Coaching involves energizing and empowering employees.
Are you or your managers responsible for employees who are not adequately performing? Most managers are accountable for their employees’ performances. So it is in the manager’s best interests to learn techniques for coaching underperforming employees in ways that inspire them to improve.
HR and Performance Specialists advocate using a fair and firm approach when coaching underperforming employees. One of a manager’s goals is to shift job responsibilities and job ownership to the employees. Everyone benefits — employers, managers and employees — when managers skillfully coach their underperforming employees.
Employee coaching is based on the premise that if employees do not get feedback, they do not know where they stand or they may be confused about what is expected. Whether you have new hires or employees engaged in their first few months of employment, it is better to initiate positive feedback starting with their first day of employment.
Coaching is not a “quick fix.”
Coaching is an ongoing process, not a one-time event. Let’s get started with some employee-coaching criteria and considerations:
- Effective coaching starts with a specific skill-set that includes excellent communication and listening abilities, and a keen awareness of nonverbal communication cues.

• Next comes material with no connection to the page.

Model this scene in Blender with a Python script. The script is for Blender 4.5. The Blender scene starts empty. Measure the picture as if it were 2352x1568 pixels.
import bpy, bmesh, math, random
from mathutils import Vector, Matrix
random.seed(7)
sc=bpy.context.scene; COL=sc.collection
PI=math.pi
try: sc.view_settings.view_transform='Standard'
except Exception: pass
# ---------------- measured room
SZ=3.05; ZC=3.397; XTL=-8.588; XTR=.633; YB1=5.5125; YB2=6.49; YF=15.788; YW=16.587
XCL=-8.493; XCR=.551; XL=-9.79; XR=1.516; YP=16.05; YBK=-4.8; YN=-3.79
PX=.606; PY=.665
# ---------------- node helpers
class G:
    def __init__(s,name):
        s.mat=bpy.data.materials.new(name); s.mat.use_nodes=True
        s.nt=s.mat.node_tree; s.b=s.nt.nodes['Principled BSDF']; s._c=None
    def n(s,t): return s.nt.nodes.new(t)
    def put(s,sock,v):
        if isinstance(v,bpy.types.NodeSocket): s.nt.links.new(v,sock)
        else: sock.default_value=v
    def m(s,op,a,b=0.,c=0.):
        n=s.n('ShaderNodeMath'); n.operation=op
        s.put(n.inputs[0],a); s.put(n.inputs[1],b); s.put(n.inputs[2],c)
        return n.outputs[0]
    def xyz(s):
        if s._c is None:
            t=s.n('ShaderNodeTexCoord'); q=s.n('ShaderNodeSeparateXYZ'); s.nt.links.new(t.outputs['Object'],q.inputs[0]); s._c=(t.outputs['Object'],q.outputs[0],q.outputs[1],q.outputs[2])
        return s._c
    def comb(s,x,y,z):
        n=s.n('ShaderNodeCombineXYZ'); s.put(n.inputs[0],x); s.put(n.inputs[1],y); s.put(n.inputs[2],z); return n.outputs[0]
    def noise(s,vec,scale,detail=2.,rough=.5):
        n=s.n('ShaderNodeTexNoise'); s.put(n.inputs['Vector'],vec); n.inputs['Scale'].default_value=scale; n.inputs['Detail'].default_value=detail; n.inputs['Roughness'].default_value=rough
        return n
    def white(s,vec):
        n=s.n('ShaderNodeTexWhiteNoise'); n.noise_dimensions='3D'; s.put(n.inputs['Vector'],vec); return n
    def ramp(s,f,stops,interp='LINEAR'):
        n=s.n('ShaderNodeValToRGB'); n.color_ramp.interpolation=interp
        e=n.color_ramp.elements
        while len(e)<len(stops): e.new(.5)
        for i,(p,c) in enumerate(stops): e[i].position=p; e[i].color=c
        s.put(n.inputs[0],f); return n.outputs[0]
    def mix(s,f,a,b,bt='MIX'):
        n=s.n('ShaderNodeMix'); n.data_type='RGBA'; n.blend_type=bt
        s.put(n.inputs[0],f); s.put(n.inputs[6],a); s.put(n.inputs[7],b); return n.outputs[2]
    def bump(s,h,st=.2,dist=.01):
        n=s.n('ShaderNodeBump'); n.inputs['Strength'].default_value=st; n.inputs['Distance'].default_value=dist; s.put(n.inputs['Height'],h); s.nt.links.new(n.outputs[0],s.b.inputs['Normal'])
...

- Coaching includes educating, orienting, encouraging, confronting and counseling techniques.
- Coaching encompasses internal-organizational areas such as standards’ definitions, departmental policies and procedures, company policies, quality control, compliance and regulatory standards. When coaching employees, you need to rely on data and information that supports or documents your coaching objectives.
- Coaching involves leading by example. The coach should focus on employee behaviors and helping them learn new habits. Coaching focuses on developing the employee so they will perform better on the job.
Employee coaching can be accomplished in a number of ways or situations. If you want to develop a coaching-techniques training program for your business, here are some situational examples:
- An organization has a department responsible for developing or maintaining a computer program. To streamline the training process for all the employees, a “train the trainer” approach is used. This coaching technique enlists one individual who, after participating in a training class, returns and trains all the others in the department. So rather than send everyone in the department, only one person is assigned to attend an offsite training class.
- An organization has a new hire. This person may be a newcomer to the company or they may be a transfer within the company. This newcomer is assigned to work along side a more-experienced employee within the department. This assignment is usually viewed as a mentoring type of arrangement. It is also known as a “buddy” system and it doesn’t always have to be a manager-to-employee relationship.
If coaching involves the managers, supervisors and the employees, it is important to have feedback going both ways. This relationship involves shifting responsibilities back and forth:
- It is the employee’s responsibility to tell the manager or supervisor if they need assistance or if they are not catching on.
- It is the manager's responsibility to ensure that the employee is on track with what they should be learning, whether it involves acquiring a new skill or learning a new job task.
Remember, it’s never too late to start coaching your employees. To maximize successful coaching experiences, it is better to start coaching your employees on their first day of employment — before they reach the “underperforming-employee” stage.